Der dritte Nagel des Kreuzes und der schmerzlichste ist die Keuschheit. Unser Herr hing gewiss (am Kreuz) an seinen Händen. Mehr aber noch ruhte er auf seinen Füßen, die das ganze Gewicht seines Leibes trugen. Da müsste er schauerliche Schmerzen erdulden. Das war zweifellos das „iuge sacrificium“, das ununterbrochene Opfer. Hier erreichte seine Passion nicht nur den Höhepunkt der Leiden. Hier erfolgte vor allem die höchste Sühnung all unserer Bemühungen, die Sinnlichkeit zu befriedigen, das Herz außerhalb Gottes zufrieden zu stellen. Das ist die unverkürzte Keuschheit.
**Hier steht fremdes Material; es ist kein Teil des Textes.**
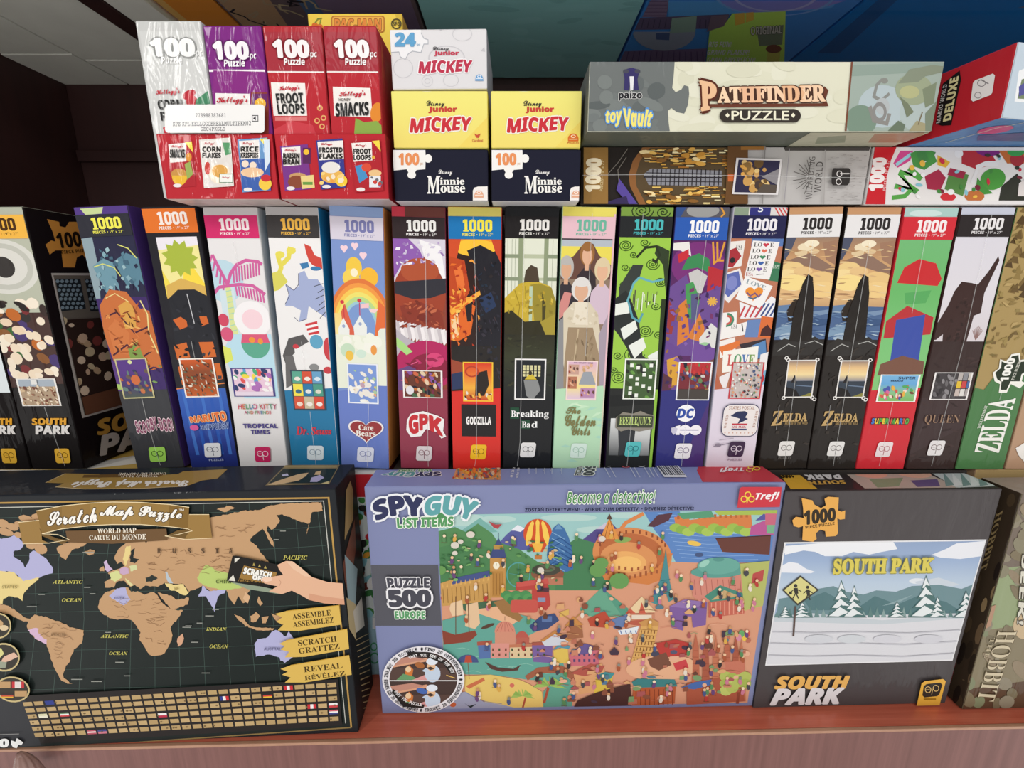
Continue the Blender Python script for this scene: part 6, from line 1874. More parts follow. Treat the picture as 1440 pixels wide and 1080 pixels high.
def f(P):
    for t_, x0, y0, x1, y1 in (('ATLANTIC', 76, 814.5, 118, 819.5), ('OCEAN', 89, 840, 117, 845), ('ATLANTIC', 143, 891, 182, 895.5), ('OCEAN', 155, 915, 181, 919.5), ('INDIAN', 291, 881, 320, 885.5), ('OCEAN', 296, 905, 322, 910), ('PACIFIC', 399, 780, 433, 786)):
        P.text(t_, (x0, y0, x1, y1), 'c8c060', 'i', .01)
    for ch, x in zip('RUSSIA', (223, 244, 265, 284, 304, 323)):
        P.text(ch, (x, 770, x + 5, 777), '5a4430', 'b')
    P.text('CHINA', (305, 814, 330, 819), '5a6a34', 'b').text('AUSTRALIA', (372, 909, 402, 913), '6a688a', 'b').text('BRAZIL', (74, 889, 94, 892.5), '8a6a48', 'b').text('STATES', (5, 822, 26, 826), '9a8a50', 'b').text('ALGERIA', (162, 838, 176, 841), '6a688a', 'b').text('IRAN', (246, 825, 252, 828), '8a7434', 'b')
    for x, y, w_ in ((118, 775, 16), (120, 824, 9), (128, 833, 8), (56, 834, 9), (40, 851, 14), (258, 880, 12), (270, 901, 10), (102, 953, 16), (130, 956, 15), (164, 929, 12), (176, 948, 9), (290, 864, 12), (262, 878, 9), (395, 745, 8), (300, 855, 9), (150, 887, 8), (285, 944, 12), (278, 874, 8), (386, 757, 7)):
        P.rect(x, y, x + w_, y + 1.1, '9a9c94')


px_print(bx, 'front', .0012, f, 'map_lettering', k)


def f(P):
    P.poly([(-120, 985), (40, 976), (476, 953), (482, 1018), (50, 1044), (-120, 1054)], '2a2524')
    P.poly([(-120, 985), (36, 978), (60, 1046), (-120, 1056)], '35363a')
    cols_ = {2: '3f3f8a', 62: 'e8e0c8', 64: 'd8484a', 18: None}
    TL, TR, BR, BL = (33, 985), (475, 957), (479, 1014), (52, 1037)
    rd = random.Random(3)
    fl = {(0, 2): ['33408c', '33408c'], (0, 24): ['d0343c', 'f0ecec', 'd0343c'], (1, 18): ['33408c', 'f0ecec', 'd0343c'], (1, 22): ['2a2a2a', 'd0403c', 'e8b83c'], (2, 1): ['d8d4b0', 'e8e4d0'], (2, 3): ['5a8a5a', 'f0ecec', 'd0484c'], (3, 26): ['d0343c', 'f0ecec', 'd0343c'], (3, 28): ['eeecec', 'd0444c'], (4, 28): ['d0606c', 'eeecec', '4a508c'], (5, 5): ['c05a6a', 'eedcdc', 'c05a6a'], (5, 6): ['4a508c', 'd07a8a'], (3, 12): ['f0ecec', 'c0344c']}
    for r in range(6):
        for c in range(29):
            a0, a1 = (c + .06) / 29, (c + .88) / 29
            b0, b1 = (r + .08) / 6, (r + .72) / 6
            L = lambda a, b: ((TL[0] * (1 - a) + TR[0] * a) * (1 - b) + (BL[0] * (1 - a) + BR[0] * a) * b, (TL[1] * (1 - a) + TR[1] * a) * (1 - b) + (BL[1] * (1 - a) + BR[1] * a) * b)
            F = fl.get((r, c))
            if F:
                n = len(F)
                for i, q in enumerate(F):
                    if (r, c) in ((0, 24), (1, 18), (3, 26)):
                        s0, s1 = a0 + (a1 - a0) * i / n, a0 + (a1 - a0) * (i + 1) / n
                        P.poly([L(s0, b0), L(s1, b0), L(s1, b1), L(s0, b1)], q, False)
                    else:
                        s0, s1 = b0 + (b1 - b0) * i / n, b0 + (b1 - b0) * (i + 1) / n
                        P.poly([L(a0, s0), L(a1, s0), L(a1, s1), L(a0, s1)], q, False)
            else:
                P.poly([L(a0, b0), L(a1, b0), L(a1, b1), L(a0, b1)], rd.choice(['bda06f', 'c4a778', 'b89b6c']), False)
    P.z += P.step
    for k in range(60):
        a, b = rd.random(), (rd.randrange(6) + .4) / 6
        x, y = L(a, b)
        P.ell(x, y, 1.6, 1.2, '7a6444', 0, 7)


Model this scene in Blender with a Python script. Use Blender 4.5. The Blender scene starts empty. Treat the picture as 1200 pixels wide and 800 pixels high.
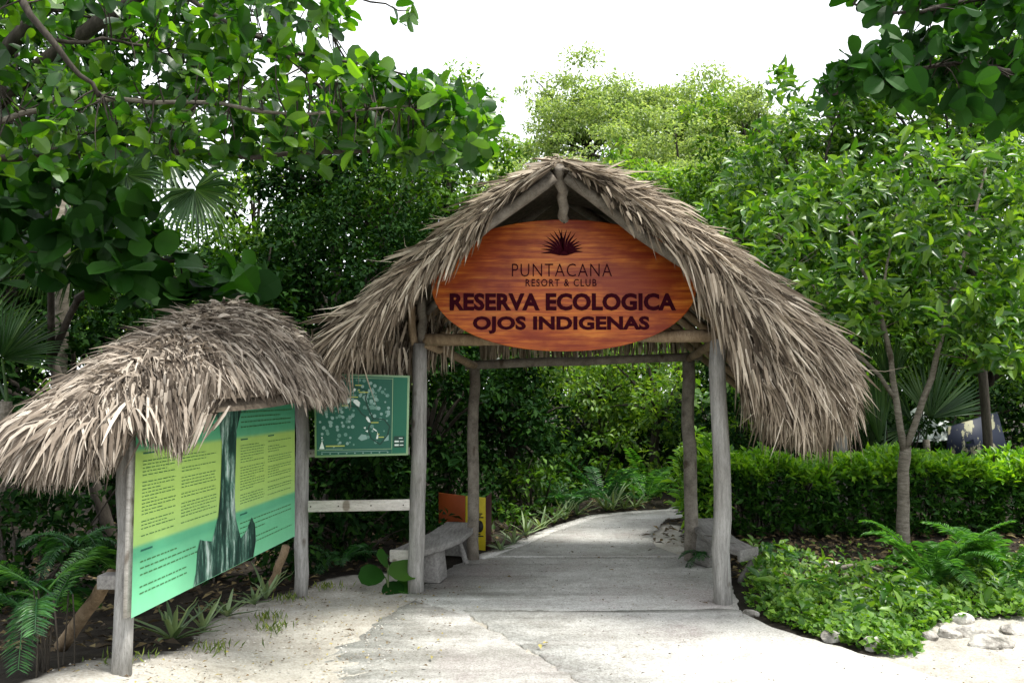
import bpy, math, random
import numpy as np
from mathutils import Vector, Matrix
R = math.radians
SC = bpy.context.scene
C = SC.collection

# ------------------------------------------------------------------ camera, world, sun, exposure
PITCH = R(3.43)
cd = bpy.data.cameras.new('camera'); cam = bpy.data.objects.new('camera', cd); C.objects.link(cam)
cam.location = (0, 0, 1.6); cam.rotation_euler = (R(90) + PITCH, 0, 0)
cd.lens = 30; cd.sensor_width = 36; cd.clip_end = 2000; cd.clip_start = 0.05
SC.camera = cam
SUN_EL, SUN_AZ = R(68), R(108)            # azimuth measured from +Y towards +X
w = bpy.data.worlds.new('World'); SC.world = w; w.use_nodes = True
wn = w.node_tree; wn.nodes.clear()
sky = wn.nodes.new('ShaderNodeTexSky'); sky.sky_type = 'NISHITA'; sky.sun_disc = False
sky.sun_elevation = SUN_EL; sky.sun_rotation = SUN_AZ; sky.air_density = 1.0; sky.dust_density = 3.0
mixw = wn.nodes.new('ShaderNodeMix'); mixw.data_type = 'RGBA'
mixw.inputs[0].default_value = 0.86       # even white overcast over the clear sky
mixw.inputs[7].default_value = (9.6, 9.9, 10.2, 1)
bg = wn.nodes.new('ShaderNodeBackground'); bg.inputs[1].default_value = 0.05
wo = wn.nodes.new('ShaderNodeOutputWorld')
wn.links.new(sky.outputs[0], mixw.inputs[6]); wn.links.new(mixw.outputs[2], bg.inputs[0]); wn.links.new(bg.outputs[0], wo.inputs[0])
sd = bpy.data.lights.new('sun', 'SUN'); sd.energy = 1.5; sd.angle = R(11); sd.color = (1, .97, .9)
sun = bpy.data.objects.new('sun', sd); C.objects.link(sun)
sun.rotation_euler = Vector((-math.sin(SUN_AZ) * math.cos(SUN_EL), -math.cos(SUN_AZ) * math.cos(SUN_EL), -math.sin(SUN_EL))).to_track_quat('-Z', 'Y').to_euler()
vs = SC.view_settings; vs.view_transform = 'Standard'; vs.look = 'None'; vs.exposure = 2.15; vs.gamma = 1
cy = SC.cycles; cy.max_bounces = 6; cy.diffuse_bounces = 3; cy.glossy_bounces = 2; cy.transmission_bounces = 3; cy.transparent_max_bounces = 4
cy.caustics_reflective = False; cy.caustics_refractive = False

# ------------------------------------------------------------------ helpers
SP, CP = math.sin(PITCH), math.cos(PITCH)
def spot(px, py, Y):
    """where the sight line through a measured point of the photograph reaches distance Y"""
    a, b = (px - 600) / 1000, (400 - py) / 1000
    dy, dz = CP - b * SP, SP + b * CP
    return np.array((a * Y / dy, Y, 1.6 + dz * Y / dy))
def gspot(px, py, z=0.0):
    b = (400 - py) / 1000
    Y = (z - 1.6) * (CP - b * SP) / (SP + b * CP)
    return spot(px, py, Y)
def nrm(a):
    a = np.asarray(a, float)
    return a / np.maximum(np.linalg.norm(a, axis=-1, keepdims=True), 1e-9)
def gz(x, y):
    x = np.asarray(x, float); y = np.asarray(y, float)
    b = 0.25 * np.exp(-((x + 2.25) / .85) ** 2 - ((y - 4.15) / 1.0) ** 2)
    r = 0.05 * np.clip((x - 2.0) / 1.0, 0, 1) * np.clip((y - 5.2) / 1.5, 0, 1)
    return b + r
def sampler(curve, n=200):
    """a polyline resampled evenly by length: returns f(u) for u in 0..1"""
    c = np.asarray(curve, float); d = np.r_[0, np.cumsum(np.linalg.norm(np.diff(c, axis=0), axis=1))]; d /= d[-1]
    def f(u):
        u = np.asarray(u, float)
        return np.stack([np.interp(u, d, c[:, k]) for k in range(c.shape[1])], -1)
    return f

def tagp(o, label=None, cat=None, group=None, kind=None):
    for k, v in (('label', label), ('category', cat), ('group', group), ('kind', kind)):
        if v: o[k] = v
    return o
def thing(name, label, cat, loc=(0, 0, 0), group=None):
    o = bpy.data.objects.new(name, None); C.objects.link(o); o.location = loc; o.empty_display_size = .1
    return tagp(o, label, cat, group)
def link(name, me, parent=None):
    o = bpy.data.objects.new(name, me); C.objects.link(o)
    if parent is not None:
        o.parent = parent
        if parent.type == 'EMPTY': o.matrix_parent_inverse = Matrix.Translation(-parent.location)     # meshes are written in world coordinates
    return o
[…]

Zunächst die negative Keuschheit. Warum im Augenblick der Versuchung nicht an Christus am Kreuz denken, warum nicht wie Magdalena unsere Lippen auf seine hl. Wundmale drücken, ihn um Zuwendung seines Blutes bitten, das vom Kreuz zur Erde rinnt: „Christo confixus sum cruci?“ Das ist ein sehr wirksames Bewährungsmittel in Versuchungen. Tut das, dann werdet ihr den Teufel sehr schnell die Flucht ergreifen sehen. Eure Sinne werden sich beruhigen, und ihr gewinnt schließlich die Kraft, allen Versuchungen zu widerstehen. Und was empfindet ihr nach der Überwindung der Versuchung? Der Blick Gottes wird auf euch ruhen und wird euch eine unaussprechlich glückliche Erschütterung bereiten. Ihr werdet das Erlebnis eurer belohnten Treue, eurer Hoffnung, eures gestärkten Vertrauens und eines für die Zukunft gesicherten Sieges haben. Unser Herz wird sich ganz natürlich auf das Herz unseres Herrn stützen. Liebten wir ihn nicht stärker als wir es je getan? Haben wir nicht in Wahrheit zu uns selbst gesprochen: „Dominus meus et Deus meus.“ (Anm.: „Mein Herr und mein Gott.“)? Sagen wir doch dieses Wort des hl. Paulus immer wieder bei dieser Gelegenheit! Die Keuschheit mit einer energischen Beständigkeit praktiziert: Welcher Lohn ihr doch gewiss ist! Warum hat Gott nicht Engel gewählt, um sie zu seinen Priestern und Ordensleuten zu machen? Weil die Engel nicht dasselbe Verdienst wie die Priester oder die Ordensleute erworben hätten. Bei ihnen gibt es keine Kämpfe, darum auch keine Siege und Verdienste: „Zu wem sollen wir denn gehen, Herr? Du hast Worte ewigen Lebens.“ Sie hätten keine solchen Notschreie ausstoßen und die Kraft ihres Willens bestätigen können, die die Siege über die Feinde erringt. Der hl. Paulus sagt: „Ich vermag alles in dem, der mich stärkt.“ Dreimal hatte er um Befreiung um Versuchungen gebeten, dreimal hörte Gottes Antwort: „Sufficit tibi gratia mea.“ (Anm.: „Meine Gnade genügt dir.“). Die Tugend hat eine unendliche Vollkommenheit. Unter welcher Bedingung können wir nach der Tugend verlangen? „Christo confixus sum cruci.“ (Anm.: „Mit Christus bin ich gekreuzigt.“).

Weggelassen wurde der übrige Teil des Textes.